3つ目は、駅から会場までの道案内。プラカードやちょうちんなどをもって参列者を誘導する。誰でもできる単純作業なので、新人が最も頼まれやすい。まれに駐車場係を部下に頼むケースもあるという。

「会社によって、葬儀のときには人事部などから各部署に応援スタッフの割り当てがくる場合もあります。そうした場合は、まず新人が指名の対象になるようです」(宮南さん)

場合によってはまったく知らない課長や部長の家の葬儀を手伝うケースもあるわけだ。手伝いに指名された場合はもちろん礼服の着用が必須となる。いざというときに慌てないように、礼服と靴は用意しておきたい。この機会に数珠もそろえておけばパーフェクトだ。

とはいえ、実際は新人が上司や先輩の親族の通夜や告別式などに出席するケースは少ない。ゾロゾロと大勢で行けば、逆に迷惑になることもあるし、一般にそこまでの付き合いはないからだ。そこで、部や課を代表して数人が参列するケースが多い。代表は、基本的に上司や先輩と親しい人が務めるので、新人が選ばれることはまずないだろう。また、最近は家族葬を選ぶ人も増えているので、そもそも会社の人は誰も呼ばれないことも珍しくなくなった。

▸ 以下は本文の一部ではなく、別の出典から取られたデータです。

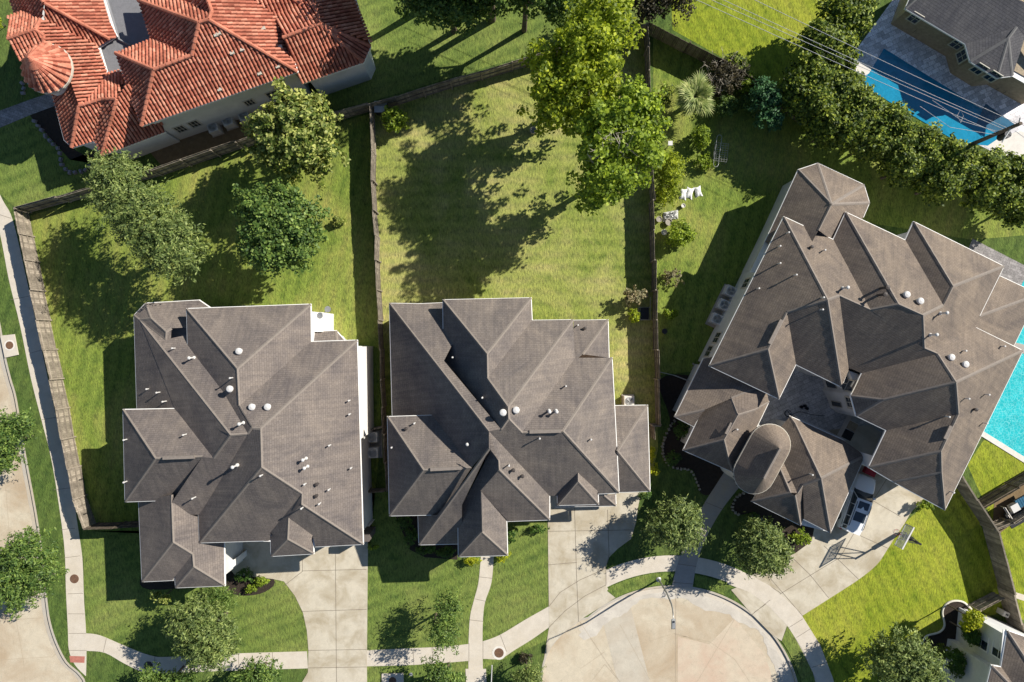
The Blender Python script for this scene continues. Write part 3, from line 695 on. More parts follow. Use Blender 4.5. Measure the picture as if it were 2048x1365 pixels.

代表者だけが参列するケースや家族葬のケースでは、香典を個人ではなく、「〇〇課一同」「〇〇事業部有志一同」といった共同名で出すことが多い。参列する人がいれば、その人に預け、誰も参列しないならば、上司が出社したときに直接手渡す。1人1000円ずつとか、1万円を頭数で割るなど、職場によっていろいろなパターンがあるので、まずは先輩たちからの指示を待とう。連名で弔電を打つこともある。

出席できない場合は、出席者に香典を預ける

一方、本来なら出席すべきだが、急な出張などで出席できないケースもあるだろう。「そうした場合は、出席する友人や知人に香典を預けて届けてもらいます。もし気持ちを伝えたいならば、弔電(お悔やみ電報)を打っておくのがスマートでしょう。お世話になった上司なのに、地方の支店にいて出席できないとか、預けるタイミングを逸した場合、弔電を打ち、香典は後日、現金書留で送ります。その際は、一筆箋で構わないので、必ず手紙をつけましょう」(宮南さん)。